Your task is to reproduce the material exactly.

◆ ◆ ◆ ◆

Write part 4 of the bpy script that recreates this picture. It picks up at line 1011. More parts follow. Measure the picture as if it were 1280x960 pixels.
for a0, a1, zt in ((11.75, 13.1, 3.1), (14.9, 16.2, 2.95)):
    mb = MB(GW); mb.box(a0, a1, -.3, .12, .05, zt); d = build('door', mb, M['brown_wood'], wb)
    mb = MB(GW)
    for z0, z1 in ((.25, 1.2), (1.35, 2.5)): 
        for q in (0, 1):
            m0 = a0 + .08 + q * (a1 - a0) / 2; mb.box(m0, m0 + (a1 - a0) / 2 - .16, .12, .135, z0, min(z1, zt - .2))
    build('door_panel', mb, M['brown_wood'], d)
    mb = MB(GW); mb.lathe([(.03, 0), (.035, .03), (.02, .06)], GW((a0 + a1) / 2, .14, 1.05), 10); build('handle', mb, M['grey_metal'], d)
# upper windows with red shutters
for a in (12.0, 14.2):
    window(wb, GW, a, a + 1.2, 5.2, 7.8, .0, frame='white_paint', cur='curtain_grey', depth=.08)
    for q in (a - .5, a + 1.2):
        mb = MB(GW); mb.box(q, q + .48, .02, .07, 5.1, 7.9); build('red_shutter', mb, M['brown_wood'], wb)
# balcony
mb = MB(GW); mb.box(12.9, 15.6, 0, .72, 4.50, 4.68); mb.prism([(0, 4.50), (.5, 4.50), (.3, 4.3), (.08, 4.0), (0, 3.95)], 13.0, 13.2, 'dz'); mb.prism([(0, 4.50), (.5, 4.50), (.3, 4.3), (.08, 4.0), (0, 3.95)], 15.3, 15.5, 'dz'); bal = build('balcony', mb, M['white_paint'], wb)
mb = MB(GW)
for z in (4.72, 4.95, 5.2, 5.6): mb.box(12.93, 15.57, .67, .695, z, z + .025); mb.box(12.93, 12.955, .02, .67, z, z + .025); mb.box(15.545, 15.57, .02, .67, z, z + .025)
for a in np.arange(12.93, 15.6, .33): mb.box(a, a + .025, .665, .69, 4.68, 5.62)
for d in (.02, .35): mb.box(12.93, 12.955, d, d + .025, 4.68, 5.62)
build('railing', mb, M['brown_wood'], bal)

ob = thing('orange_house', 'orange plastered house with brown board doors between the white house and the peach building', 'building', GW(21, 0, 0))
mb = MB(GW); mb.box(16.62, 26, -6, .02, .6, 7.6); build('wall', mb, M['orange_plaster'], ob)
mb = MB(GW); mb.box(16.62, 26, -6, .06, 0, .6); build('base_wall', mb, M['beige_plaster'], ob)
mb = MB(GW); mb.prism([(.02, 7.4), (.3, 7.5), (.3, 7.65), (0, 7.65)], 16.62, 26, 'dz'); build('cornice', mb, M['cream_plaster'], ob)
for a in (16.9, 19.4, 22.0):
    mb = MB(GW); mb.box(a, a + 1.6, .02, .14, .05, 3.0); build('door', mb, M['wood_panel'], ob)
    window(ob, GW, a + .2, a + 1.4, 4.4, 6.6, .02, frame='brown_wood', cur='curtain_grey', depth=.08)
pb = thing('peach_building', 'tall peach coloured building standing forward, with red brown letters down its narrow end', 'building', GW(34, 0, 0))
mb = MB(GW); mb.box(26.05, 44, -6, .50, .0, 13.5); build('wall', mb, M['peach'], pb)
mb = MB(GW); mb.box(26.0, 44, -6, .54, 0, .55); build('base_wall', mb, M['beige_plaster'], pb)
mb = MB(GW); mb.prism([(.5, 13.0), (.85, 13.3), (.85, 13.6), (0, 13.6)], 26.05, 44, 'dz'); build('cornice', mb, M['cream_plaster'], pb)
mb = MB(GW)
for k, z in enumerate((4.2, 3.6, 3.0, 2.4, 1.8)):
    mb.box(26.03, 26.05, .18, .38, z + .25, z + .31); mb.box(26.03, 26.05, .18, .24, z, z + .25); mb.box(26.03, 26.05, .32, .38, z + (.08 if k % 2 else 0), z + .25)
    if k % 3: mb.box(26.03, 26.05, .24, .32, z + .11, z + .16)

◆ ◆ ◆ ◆

◆ EXERCISE RESPONSE:
Write part 4 of the bpy script that recreates this picture. It picks up at line 1011. More parts follow. Measure the picture as if it were 1280x960 pixels.
for a0, a1, zt in ((11.75, 13.1, 3.1), (14.9, 16.2, 2.95)):
    mb = MB(GW); mb.box(a0, a1, -.3, .12, .05, zt); d = build('door', mb, M['brown_wood'], wb)
    mb = MB(GW)
    for z0, z1 in ((.25, 1.2), (1.35, 2.5)): 
        for q in (0, 1):
            m0 = a0 + .08 + q * (a1 - a0) / 2; mb.box(m0, m0 + (a1 - a0) / 2 - .16, .12, .135, z0, min(z1, zt - .2))
    build('door_panel', mb, M['brown_wood'], d)
    mb = MB(GW); mb.lathe([(.03, 0), (.035, .03), (.02, .06)], GW((a0 + a1) / 2, .14, 1.05), 10); build('handle', mb, M['grey_metal'], d)
# upper windows with red shutters
for a in (12.0, 14.2):
    window(wb, GW, a, a + 1.2, 5.2, 7.8, .0, frame='white_paint', cur='curtain_grey', depth=.08)
    for q in (a - .5, a + 1.2):
        mb = MB(GW); mb.box(q, q + .48, .02, .07, 5.1, 7.9); build('red_shutter', mb, M['brown_wood'], wb)
# balcony
mb = MB(GW); mb.box(12.9, 15.6, 0, .72, 4.50, 4.68); mb.prism([(0, 4.50), (.5, 4.50), (.3, 4.3), (.08, 4.0), (0, 3.95)], 13.0, 13.2, 'dz'); mb.prism([(0, 4.50), (.5, 4.50), (.3, 4.3), (.08, 4.0), (0, 3.95)], 15.3, 15.5, 'dz'); bal = build('balcony', mb, M['white_paint'], wb)
mb = MB(GW)
for z in (4.72, 4.95, 5.2, 5.6): mb.box(12.93, 15.57, .67, .695, z, z + .025); mb.box(12.93, 12.955, .02, .67, z, z + .025); mb.box(15.545, 15.57, .02, .67, z, z + .025)
for a in np.arange(12.93, 15.6, .33): mb.box(a, a + .025, .665, .69, 4.68, 5.62)
for d in (.02, .35): mb.box(12.93, 12.955, d, d + .025, 4.68, 5.62)
build('railing', mb, M['brown_wood'], bal)

ob = thing('orange_house', 'orange plastered house with brown board doors between the white house and the peach building', 'building', GW(21, 0, 0))
mb = MB(GW); mb.box(16.62, 26, -6, .02, .6, 7.6); build('wall', mb, M['orange_plaster'], ob)
mb = MB(GW); mb.box(16.62, 26, -6, .06, 0, .6); build('base_wall', mb, M['beige_plaster'], ob)
mb = MB(GW); mb.prism([(.02, 7.4), (.3, 7.5), (.3, 7.65), (0, 7.65)], 16.62, 26, 'dz'); build('cornice', mb, M['cream_plaster'], ob)
for a in (16.9, 19.4, 22.0):
    mb = MB(GW); mb.box(a, a + 1.6, .02, .14, .05, 3.0); build('door', mb, M['wood_panel'], ob)
    window(ob, GW, a + .2, a + 1.4, 4.4, 6.6, .02, frame='brown_wood', cur='curtain_grey', depth=.08)
pb = thing('peach_building', 'tall peach coloured building standing forward, with red brown letters down its narrow end', 'building', GW(34, 0, 0))
mb = MB(GW); mb.box(26.05, 44, -6, .50, .0, 13.5); build('wall', mb, M['peach'], pb)
mb = MB(GW); mb.box(26.0, 44, -6, .54, 0, .55); build('base_wall', mb, M['beige_plaster'], pb)
mb = MB(GW); mb.prism([(.5, 13.0), (.85, 13.3), (.85, 13.6), (0, 13.6)], 26.05, 44, 'dz'); build('cornice', mb, M['cream_plaster'], pb)
mb = MB(GW)
for k, z in enumerate((4.2, 3.6, 3.0, 2.4, 1.8)):
    mb.box(26.03, 26.05, .18, .38, z + .25, z + .31); mb.box(26.03, 26.05, .18, .24, z, z + .25); mb.box(26.03, 26.05, .32, .38, z + (.08 if k % 2 else 0), z + .25)
    if k % 3: mb.box(26.03, 26.05, .24, .32, z + .11, z + .16)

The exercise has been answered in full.